Is the function
$$ A:t\in [0,1]\longrightarrow A(t)=\int_0^t e^{s-t} f(s)\,ds\in\mathbb{R} $$ always continuous or do we need hyphothesis on $f$ such as $f$ Riemann-integrable?
I know that the fundamental theorem of calculus would imply the continuity if the integrand depends only on $s$, but I don't know any result in this case.
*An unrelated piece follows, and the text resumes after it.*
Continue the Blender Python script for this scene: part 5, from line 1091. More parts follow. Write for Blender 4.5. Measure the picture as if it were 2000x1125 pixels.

If the integral exists for every $t$ in question (i.e. you may consider this on bounded intervals) then $$A(t+h)-A(t) = \int_0^{t+h}e^{s-t-h}f(s) \, ds - \int_0^t e^{s-t}f(s) \,ds$$ Now $$\int_0^{t+h}e^{s-t-h}f(s) \, ds =e^{-h}\left( \int_0^{t}e^{s-t}f(s) \, ds + \int_t^{t+h}e^{s-t}f(s) \, ds\right ) \\ = e^{-h}\left( \int_0^{t}e^{s-t}f(s) \, ds + h b(t)\right )$$ where $b(t) $ is some bounded function, so $$|A(t+h) - A(t)| \le |(1-e^{-h})| \int_0^{t}e^{s-t}f(s) \, ds + |h||b(s)$$ This tends to $0$ if $h\rightarrow 0$ and $f$ is integrable, (e.g. Riemann integrable) so yes.